Japanese Railways by Soo Hyun Hwang

Please note: This post was written by Soo Hyun Hwang nearly a week before the earthquake and tsunami in Japan. All Ohio University students studying in Japan are safe and accounted for and our thoughts are with those who have been affected.

I like to take pictures. I want to remember every where that I have been, of course – especially in Japan. One of my favorite scenes is the Japanese railway.

Since 1872, Japanese people have been building fine tracks on their islands so that anyone can access anywhere in Japan by train. Many Americans think that traveling is exclusively done by flying in an airplane or by driving for hours or even for days in a car. Trains seem to have been the best choice for the Japanese people, who do not have enough land or the most reliable weather for airports and planes.

The other study abroad students and I ride on either the JR (Japanese Railways) or the subways in Nagoya. JR is operated by the nation. Other than the JR, each subway has a different company that runs it. For this reason, it is inconvenient to transfer. The biggest inconvenience to exchange students, however, is the fare. It costs 800yen (about 10 dollars) for a round trip from Chubu University to Nagoya station. If you want to go to the airport, the round trip for the cheapest train costs about 2500yen (more than 30 dollars).

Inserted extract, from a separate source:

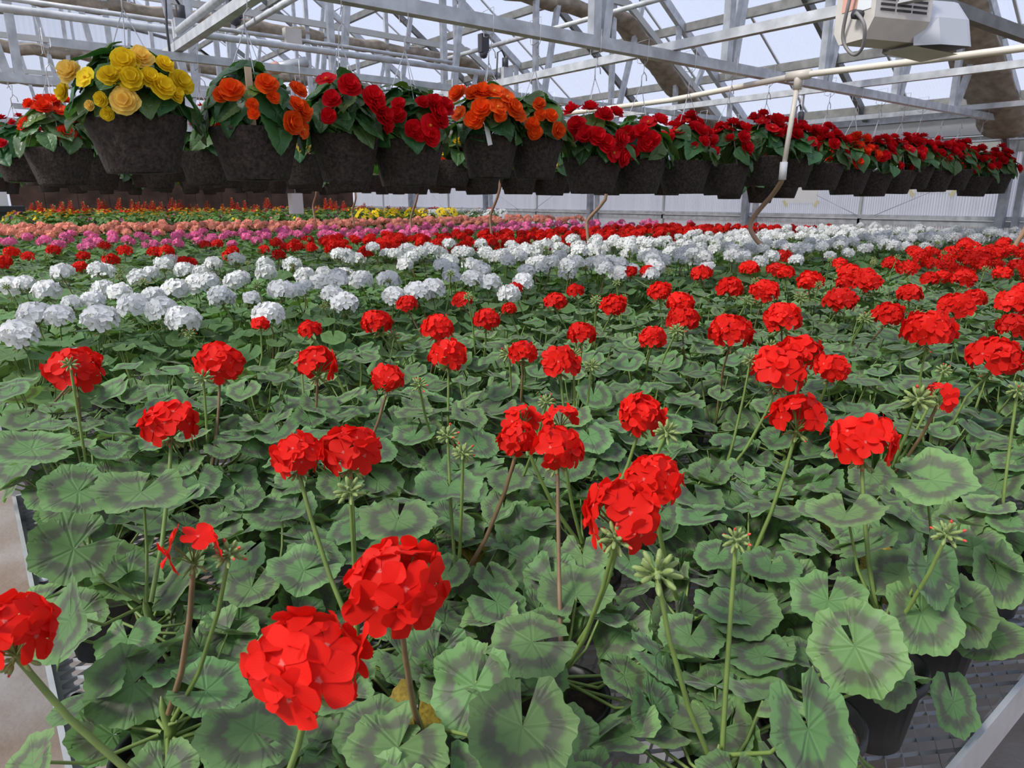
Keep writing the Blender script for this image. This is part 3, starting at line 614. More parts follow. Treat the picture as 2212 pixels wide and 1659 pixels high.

Above all, the most expensive train in Japan is Shinkansen, or the bullet train. I have traveled twice by Shinkansen since I have been in Japan. I was surprised by the price at first, but I understand now having seen the comfort and speed of the bullet train. Truly,the amount of money spent to take the Shinkansen is worth the experience of riding the fastest train in a nation of railways. Japan launched a new series of bullet trains this month. You will definitely need to take a ride on one if you come to visit.